The Plaintiff's claims were dismissed with costs.
The binding legal principles established are: (1) A party cannot be compelled to pay for goods not received, even where there is a supply relationship, where evidence (including signed delivery notes) confirms non-receipt; (2) Collection commission cannot be claimed based on an unsigned agreement, and once legal proceedings reach the execution stage, collection commission is no longer chargeable as recovery is effected through court process rather than debt collection; (3) In the absence of an agreement on interest rates, the Prescribed Rate of Interest Act [Chapter 8:10] applies, and interest can only be charged at the prescribed rate unless parties have agreed otherwise; (4) An excessive interest rate of 10% per month (120% per annum) is unenforceable where it was not expressly agreed to by the parties and could not have been in their contemplation.
The court made observations about the importance of legal practitioners filing documents timeously, particularly where undertakings have been made to file within stipulated periods.

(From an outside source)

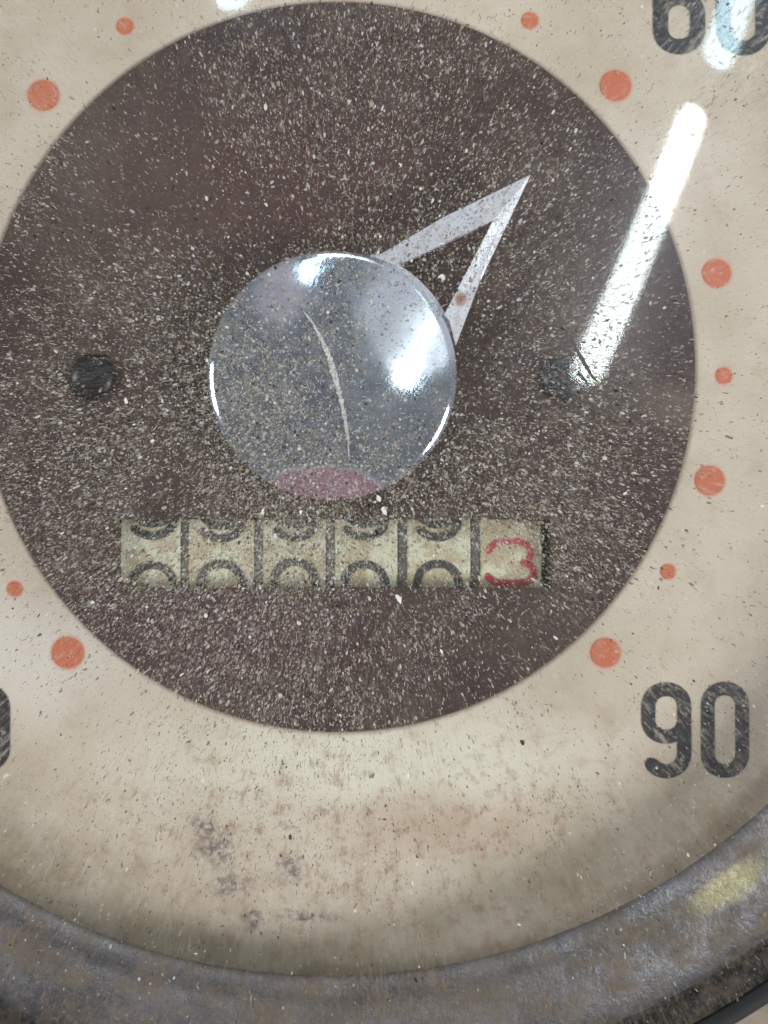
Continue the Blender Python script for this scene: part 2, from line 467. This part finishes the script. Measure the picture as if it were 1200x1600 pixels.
ceiling_lamp((0.709, 0.102, 2.0), (1.19, 1.09, 2.0), 0.098, "long ceiling lamp mirrored whole in the right side of the lens", 40, (0.90, 1.0, 0.98))
ceiling_lamp((1.305, 1.29, 2.0), (1.79, 2.28, 2.0), 0.125, "long ceiling lamp mirrored over the numeral 60", 25, (0.62, 0.90, 1.0))
ceiling_lamp((-0.444, 1.378, 2.0), (0.03, 2.37, 2.0), 0.112, "long ceiling lamp whose mirrored tip shows above the brown disc", 25, (0.62, 0.90, 1.0))

# ---------------------------------------------------------------- tabletop and gauge
BASE = -430.0
def box(name, u0, u1, v0, v1, z0, z1, mat, parent=None):
    V = [W(u, v, z) for z in (z0, z1) for (u, v) in ((u0, v0), (u1, v0), (u1, v1), (u0, v1))]
    F = [(0, 1, 2, 3), (7, 6, 5, 4)] + [(i, (i + 1) % 4, 4 + (i + 1) % 4, 4 + i) for i in range(4)]
    return mesh_obj(name, V, F, mat, parent)
table = box("tabletop", -6000, 7000, -6000, 7000, BASE - 400, BASE, TABLE)
table["kind"] = "structure"; table["label"] = "worn brown tabletop under the gauge"

gauge = bpy.data.objects.new("speedometer", None); col.objects.link(gauge)
gauge.location = W(LU, LV, BASE)
gauge["label"] = "old round speedometer with cream dial, brown centre disc and dusty scratched lens"
gauge["category"] = "speedometer"
bpy.context.view_layer.update()

lathe("case", [(1060, BASE), (1150, BASE + 20), (1205, -40), (1205, -12), (1195, -8), (1020, -8), (1020, BASE + 30), (1060, BASE)], LU, LV, CASE, gauge)
# trim ring under the lens: overhanging lip, shallow groove, broad slope; then the rim that holds the lens
lathe("trim_ring", [(1040, -5), (1040, 58), (985, 74), (972, 79), (966, 86), (968, 92), (976, 95), (988, 93.5), (1000, 88), (1010, 81), (1022, 80), (1040, 81), (1070, 77), (1105, 68), (1130, 50), (1146, 26), (1150, -5)], LU, LV, BEZEL, gauge, 256)
lathe("lens_rim", [(1168, -5), (1168, 22), (1180, 26), (1192, 44), (1200, 56), (1212, 58), (1222, 44), (1224, -12), (1205, -12), (1205, -5)], LU, LV, DARK, gauge, 256)

# dial plate: a flat ring with a real edge
dial = lathe("dial_plate", [(518, -6), (518, 0), (700, 0), (1036, 0), (1036, -6), (700, -6)], LU, LV, CREAM, gauge, 192, False, True)

# dots: ten large, nine small, printed on the dial
def disc(name, u, v, r, h0, h1, mat, parent, n=28):
    V = [W(u + r * math.cos(2 * math.pi * i / n), v - r * math.sin(2 * math.pi * i / n), h0) for i in range(n)]
    V += [W(u + r * math.cos(2 * math.pi * i / n), v - r * math.sin(2 * math.pi * i / n), h1) for i in range(n)]
    F = [tuple(range(n, 2 * n))] + [(i, (i + 1) % n, n + (i + 1) % n, n + i) for i in range(n)]
    return mesh_obj(name, V, F, mat, parent)
for (u, v, r) in BIG: disc("large_dot", u, v, r, 0.3, 1.2, RED, dial)
for (u, v, r) in SMALL: disc("small_dot", u, v, r, 0.3, 1.2, RED, dial)

flat = lambda u, v, h: W(u, v, h)
def rrect(x0, y0, x1, y1, r):
    return (arc(x1 - r, y0 + r, r, r, 0, 90, 10) + arc(x0 + r, y0 + r, r, r, 90, 180, 10)
            + arc(x0 + r, y1 - r, r, r, 180, 270, 10) + arc(x1 - r, y1 - r, r, r, 270, 360, 10))
def zero(V, F, x0, y0, w, h, sw, place):
    s = sw / 2
    stroke(V, F, rrect(x0 + s, y0 + s, x0 + w - s, y0 + h - s, (w - sw) * 0.48), sw, place, True)
def nine(V, F, x0, y0, w, h, sw, place, flip=False, bowl=0.64, ry=None):
    s = sw / 2
    X = (lambda x: 2 * x0 + w - x) if flip else (lambda x: x)
    Y = (lambda y: 2 * y0 + h - y) if flip else (lambda y: y)
    loop = rrect(x0 + s, y0 + s, x0 + w - s, y0 + h * bowl - s, (w - sw) * 0.47)
    stroke(V, F, [(X(x), Y(y)) for x, y in loop], sw, place, True)
    tail = [(x0 + w - s, y0 + h * 0.40)] + arc(x0 + w / 2, y0 + h - s - (ry or (w - sw) / 2), (w - sw) / 2, ry or (w - sw) / 2, 0, -165, 22)
    stroke(V, F, [(X(x), Y(y)) for x, y in tail], sw, place, False, 0.35, 1.35)
def numeral(name, build):
    V, F = [], []; build(V, F); return mesh_obj(name, V, F, INK, dial)
numeral("numeral_nine", lambda V, F: nine(V, F, 1002, 1066, 78, 150, 22, flat))
numeral("numeral_zero", lambda V, F: zero(V, F, 1095, 1065, 75, 150, 21.5, flat))
numeral("numeral_six", lambda V, F: nine(V, F, 1020, -72, 82, 157, 24, flat, True))
numeral("numeral_zero", lambda V, F: zero(V, F, 1118, -70, 86, 157, 24, flat))
numeral("numeral_zero", lambda V, F: zero(V, F, -62, 1068, 78, 138, 20, flat))

# centre disc with the odometer opening
WU0, WU1, WV0, WV1 = 187, 859, 812, 918
def centre_disc():
    hu, hv, hw, hh = (WU0 + WU1) / 2, (WV0 + WV1) / 2, (WU1 - WU0) / 2, (WV1 - WV0) / 2
    angs = sorted([2 * math.pi * i / 256 for i in range(256)] + [math.atan2(sy * hh, sx * hw) % (2 * math.pi) for sx in (-1, 1) for sy in (-1, 1)])
    V, F = [], []
    for a in angs:
        c, s_ = math.cos(a), math.sin(a)
        t = min(hw / abs(c) if abs(c) > 1e-9 else 1e9, hh / abs(s_) if abs(s_) > 1e-9 else 1e9)
        px, py = hu - DU, hv - DV                       # ray from the middle of the opening to the edge of the ellipse
        A = (c / 557) ** 2 + (s_ / 569) ** 2
        B = 2 * (px * c / 557 ** 2 + py * s_ / 569 ** 2)
        Cc = (px / 557) ** 2 + (py / 569) ** 2 - 1
        q = (-B + math.sqrt(B * B - 4 * A * Cc)) / (2 * A)
        mid = (t + q) / 2
        V += [W(hu + c * t, hv + s_ * t, -5), W(hu + c * t, hv + s_ * t, 3.6), W(hu + c * (t + 0.6), hv + s_ * (t + 0.6), 4),
              W(hu + c * mid, hv + s_ * mid, 4), W(hu + c * q, hv + s_ * q, 4), W(hu + c * q, hv + s_ * q, 0.4)]
    n = len(angs)
    for i in range(n):
        k = (i + 1) % n
        for r in range(5): F.append((6 * i + r, 6 * i + r + 1, 6 * k + r + 1, 6 * k + r))
    return mesh_obj("centre_disc", V, F, BROWN, gauge)
cdisc = centre_disc()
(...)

The court noted its frustration with the delays in receiving written submissions, with the Plaintiff's practitioner filing closing arguments more than four months after the undertaking was made (filing on 3 February 2014 versus the 30 September 2013 deadline). The court also noted that while the Law Society fixes collection commission rates under Statutory Instrument 314 of 1982, since dollarization the Law Society does not appear to have fixed a tariff governing collection commission, though 10% of capital debt has traditionally been applied.
This case reinforces important principles in Zimbabwean commercial law regarding: (1) the requirement that parties can only be held liable for goods actually received; (2) the limitation on claiming collection commission once matters proceed to execution stage; (3) the application of the Prescribed Rate of Interest Act to regulate interest claims in the absence of agreement; and (4) the unenforceability of excessive interest rates (120% per annum) that could not have been in the contemplation of the parties. The case demonstrates the courts' willingness to protect defendants from unreasonable contractual claims based on unsigned agreements and excessive charges.